-- START OF Material for this task --

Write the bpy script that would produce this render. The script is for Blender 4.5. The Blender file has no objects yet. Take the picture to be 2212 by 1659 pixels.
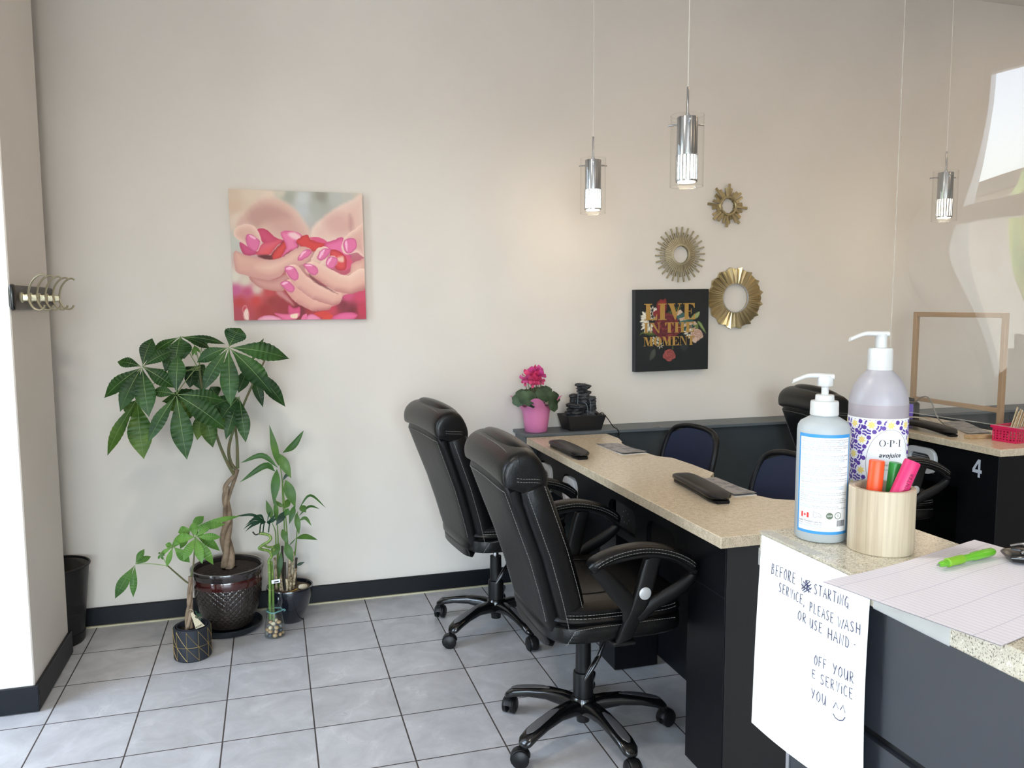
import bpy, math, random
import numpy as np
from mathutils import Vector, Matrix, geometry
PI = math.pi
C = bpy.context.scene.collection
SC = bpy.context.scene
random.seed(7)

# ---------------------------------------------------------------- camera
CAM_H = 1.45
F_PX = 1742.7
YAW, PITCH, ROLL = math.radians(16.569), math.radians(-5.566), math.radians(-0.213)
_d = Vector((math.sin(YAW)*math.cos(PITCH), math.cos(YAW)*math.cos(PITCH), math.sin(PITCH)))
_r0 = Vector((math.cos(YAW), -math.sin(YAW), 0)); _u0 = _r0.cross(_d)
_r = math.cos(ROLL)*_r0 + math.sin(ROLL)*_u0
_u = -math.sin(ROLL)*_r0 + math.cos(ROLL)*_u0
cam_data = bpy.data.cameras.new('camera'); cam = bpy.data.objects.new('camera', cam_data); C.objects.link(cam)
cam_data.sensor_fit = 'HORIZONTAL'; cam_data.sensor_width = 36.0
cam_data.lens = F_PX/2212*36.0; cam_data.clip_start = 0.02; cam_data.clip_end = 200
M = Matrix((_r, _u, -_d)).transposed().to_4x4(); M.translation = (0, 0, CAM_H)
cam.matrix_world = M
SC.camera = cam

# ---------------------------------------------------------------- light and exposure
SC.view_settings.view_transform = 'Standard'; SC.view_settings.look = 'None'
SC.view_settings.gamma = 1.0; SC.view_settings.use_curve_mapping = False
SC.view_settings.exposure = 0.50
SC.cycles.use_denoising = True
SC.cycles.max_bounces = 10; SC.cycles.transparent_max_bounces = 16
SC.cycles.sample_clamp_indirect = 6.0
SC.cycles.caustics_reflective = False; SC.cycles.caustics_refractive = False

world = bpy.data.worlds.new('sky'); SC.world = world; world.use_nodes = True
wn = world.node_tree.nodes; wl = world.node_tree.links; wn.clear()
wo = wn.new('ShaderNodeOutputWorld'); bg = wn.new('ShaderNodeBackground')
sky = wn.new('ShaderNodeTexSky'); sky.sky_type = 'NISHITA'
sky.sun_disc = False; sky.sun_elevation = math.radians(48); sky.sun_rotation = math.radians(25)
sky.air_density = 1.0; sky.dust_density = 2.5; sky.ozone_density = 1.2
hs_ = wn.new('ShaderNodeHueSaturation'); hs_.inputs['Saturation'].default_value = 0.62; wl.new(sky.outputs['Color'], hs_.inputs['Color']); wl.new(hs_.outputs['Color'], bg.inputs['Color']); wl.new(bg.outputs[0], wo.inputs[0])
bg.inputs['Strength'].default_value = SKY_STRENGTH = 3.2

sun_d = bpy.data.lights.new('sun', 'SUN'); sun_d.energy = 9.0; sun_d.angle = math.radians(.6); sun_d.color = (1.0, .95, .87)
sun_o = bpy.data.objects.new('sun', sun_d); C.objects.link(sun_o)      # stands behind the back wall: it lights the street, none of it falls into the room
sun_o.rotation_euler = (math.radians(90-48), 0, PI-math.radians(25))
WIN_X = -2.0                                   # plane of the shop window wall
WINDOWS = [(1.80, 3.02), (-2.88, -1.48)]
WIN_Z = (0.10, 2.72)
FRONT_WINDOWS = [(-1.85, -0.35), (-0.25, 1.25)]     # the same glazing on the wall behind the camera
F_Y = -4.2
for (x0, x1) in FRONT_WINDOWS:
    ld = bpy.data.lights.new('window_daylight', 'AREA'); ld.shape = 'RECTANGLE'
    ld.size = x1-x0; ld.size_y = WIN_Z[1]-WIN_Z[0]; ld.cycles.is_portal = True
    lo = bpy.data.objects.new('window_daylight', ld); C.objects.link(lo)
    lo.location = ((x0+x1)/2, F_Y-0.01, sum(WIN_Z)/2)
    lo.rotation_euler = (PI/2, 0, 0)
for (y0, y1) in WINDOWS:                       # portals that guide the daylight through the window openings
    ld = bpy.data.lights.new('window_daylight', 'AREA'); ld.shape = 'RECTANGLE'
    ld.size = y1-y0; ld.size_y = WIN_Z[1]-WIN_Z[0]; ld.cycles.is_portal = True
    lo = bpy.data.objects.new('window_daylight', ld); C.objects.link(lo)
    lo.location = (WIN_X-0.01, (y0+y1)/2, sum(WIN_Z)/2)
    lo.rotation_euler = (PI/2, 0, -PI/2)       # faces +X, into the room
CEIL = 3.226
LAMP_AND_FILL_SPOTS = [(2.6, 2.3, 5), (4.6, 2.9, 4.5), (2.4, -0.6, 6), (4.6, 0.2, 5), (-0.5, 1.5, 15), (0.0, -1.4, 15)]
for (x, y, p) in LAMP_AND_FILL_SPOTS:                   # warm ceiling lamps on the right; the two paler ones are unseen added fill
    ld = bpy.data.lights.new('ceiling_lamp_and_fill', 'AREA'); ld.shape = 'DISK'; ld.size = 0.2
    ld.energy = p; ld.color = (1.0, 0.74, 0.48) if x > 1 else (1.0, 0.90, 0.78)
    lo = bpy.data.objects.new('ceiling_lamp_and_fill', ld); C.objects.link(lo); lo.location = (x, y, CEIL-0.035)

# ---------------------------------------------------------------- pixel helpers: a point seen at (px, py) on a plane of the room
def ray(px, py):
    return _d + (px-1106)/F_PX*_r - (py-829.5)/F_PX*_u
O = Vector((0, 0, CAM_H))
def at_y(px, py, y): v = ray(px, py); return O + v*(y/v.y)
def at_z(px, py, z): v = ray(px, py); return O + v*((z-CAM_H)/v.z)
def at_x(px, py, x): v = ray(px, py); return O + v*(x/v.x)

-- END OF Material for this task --
-- START OF Material for this task --

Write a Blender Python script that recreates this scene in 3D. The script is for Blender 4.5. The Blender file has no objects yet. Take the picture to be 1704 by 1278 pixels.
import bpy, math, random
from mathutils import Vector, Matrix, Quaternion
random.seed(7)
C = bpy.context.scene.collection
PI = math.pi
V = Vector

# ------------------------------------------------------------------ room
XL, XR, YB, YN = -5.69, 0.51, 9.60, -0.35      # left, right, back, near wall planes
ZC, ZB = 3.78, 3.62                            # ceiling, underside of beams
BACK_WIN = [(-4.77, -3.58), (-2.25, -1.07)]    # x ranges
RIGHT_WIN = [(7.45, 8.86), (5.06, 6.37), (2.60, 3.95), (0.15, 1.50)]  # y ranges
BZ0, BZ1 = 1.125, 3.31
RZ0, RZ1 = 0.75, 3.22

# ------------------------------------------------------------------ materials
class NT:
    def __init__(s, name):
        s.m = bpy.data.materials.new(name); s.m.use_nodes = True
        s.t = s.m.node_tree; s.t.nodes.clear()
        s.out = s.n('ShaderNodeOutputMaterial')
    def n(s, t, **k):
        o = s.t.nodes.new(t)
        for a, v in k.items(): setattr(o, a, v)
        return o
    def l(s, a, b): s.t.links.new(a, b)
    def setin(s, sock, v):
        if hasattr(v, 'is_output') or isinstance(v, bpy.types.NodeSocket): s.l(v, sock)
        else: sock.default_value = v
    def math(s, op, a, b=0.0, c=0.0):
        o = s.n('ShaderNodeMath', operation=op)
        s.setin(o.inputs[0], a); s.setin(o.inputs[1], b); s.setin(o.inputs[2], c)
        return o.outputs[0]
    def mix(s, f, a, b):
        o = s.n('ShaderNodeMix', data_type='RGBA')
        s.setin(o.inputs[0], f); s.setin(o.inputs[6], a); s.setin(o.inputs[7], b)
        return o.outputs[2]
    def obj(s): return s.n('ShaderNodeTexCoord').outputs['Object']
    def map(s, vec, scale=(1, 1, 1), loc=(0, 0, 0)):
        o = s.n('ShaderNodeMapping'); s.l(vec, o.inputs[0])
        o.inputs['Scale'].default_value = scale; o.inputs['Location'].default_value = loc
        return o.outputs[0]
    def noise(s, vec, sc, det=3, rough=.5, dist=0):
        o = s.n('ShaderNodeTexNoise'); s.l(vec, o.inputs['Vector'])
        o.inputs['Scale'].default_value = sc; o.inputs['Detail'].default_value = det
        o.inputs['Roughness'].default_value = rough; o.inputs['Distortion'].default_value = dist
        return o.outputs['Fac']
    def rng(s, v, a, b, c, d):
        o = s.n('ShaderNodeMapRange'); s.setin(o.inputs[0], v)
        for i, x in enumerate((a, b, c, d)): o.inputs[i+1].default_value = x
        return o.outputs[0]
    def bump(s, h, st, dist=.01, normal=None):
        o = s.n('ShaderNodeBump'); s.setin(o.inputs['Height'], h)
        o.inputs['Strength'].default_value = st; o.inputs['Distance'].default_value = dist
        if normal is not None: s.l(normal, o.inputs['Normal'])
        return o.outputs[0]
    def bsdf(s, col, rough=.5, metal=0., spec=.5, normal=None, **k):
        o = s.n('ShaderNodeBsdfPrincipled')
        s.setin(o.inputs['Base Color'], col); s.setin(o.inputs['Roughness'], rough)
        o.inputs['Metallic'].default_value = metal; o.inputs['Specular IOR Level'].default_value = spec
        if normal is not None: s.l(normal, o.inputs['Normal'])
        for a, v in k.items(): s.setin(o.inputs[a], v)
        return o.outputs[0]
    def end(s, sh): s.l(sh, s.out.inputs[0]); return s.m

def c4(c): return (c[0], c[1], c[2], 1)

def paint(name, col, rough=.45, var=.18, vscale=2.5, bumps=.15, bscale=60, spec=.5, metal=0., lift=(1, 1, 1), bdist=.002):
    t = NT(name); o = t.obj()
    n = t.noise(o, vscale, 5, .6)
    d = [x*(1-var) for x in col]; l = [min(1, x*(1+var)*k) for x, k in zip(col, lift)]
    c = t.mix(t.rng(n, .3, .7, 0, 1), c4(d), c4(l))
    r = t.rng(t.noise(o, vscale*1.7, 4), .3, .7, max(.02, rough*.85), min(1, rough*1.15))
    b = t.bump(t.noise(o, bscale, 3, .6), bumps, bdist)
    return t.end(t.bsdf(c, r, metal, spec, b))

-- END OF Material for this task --

Look above for the line containing "Write the bpy", then write out every line from there down to the line containing "SC.cycles.caustics_reflective = False;", that line included, with no pictures.

Write the bpy script that would produce this render. The script is for Blender 4.5. The Blender file has no objects yet. Take the picture to be 2212 by 1659 pixels.
import bpy, math, random
import numpy as np
from mathutils import Vector, Matrix, geometry
PI = math.pi
C = bpy.context.scene.collection
SC = bpy.context.scene
random.seed(7)

# ---------------------------------------------------------------- camera
CAM_H = 1.45
F_PX = 1742.7
YAW, PITCH, ROLL = math.radians(16.569), math.radians(-5.566), math.radians(-0.213)
_d = Vector((math.sin(YAW)*math.cos(PITCH), math.cos(YAW)*math.cos(PITCH), math.sin(PITCH)))
_r0 = Vector((math.cos(YAW), -math.sin(YAW), 0)); _u0 = _r0.cross(_d)
_r = math.cos(ROLL)*_r0 + math.sin(ROLL)*_u0
_u = -math.sin(ROLL)*_r0 + math.cos(ROLL)*_u0
cam_data = bpy.data.cameras.new('camera'); cam = bpy.data.objects.new('camera', cam_data); C.objects.link(cam)
cam_data.sensor_fit = 'HORIZONTAL'; cam_data.sensor_width = 36.0
cam_data.lens = F_PX/2212*36.0; cam_data.clip_start = 0.02; cam_data.clip_end = 200
M = Matrix((_r, _u, -_d)).transposed().to_4x4(); M.translation = (0, 0, CAM_H)
cam.matrix_world = M
SC.camera = cam

# ---------------------------------------------------------------- light and exposure
SC.view_settings.view_transform = 'Standard'; SC.view_settings.look = 'None'
SC.view_settings.gamma = 1.0; SC.view_settings.use_curve_mapping = False
SC.view_settings.exposure = 0.50
SC.cycles.use_denoising = True
SC.cycles.max_bounces = 10; SC.cycles.transparent_max_bounces = 16
SC.cycles.sample_clamp_indirect = 6.0
SC.cycles.caustics_reflective = False; SC.cycles.caustics_refractive = False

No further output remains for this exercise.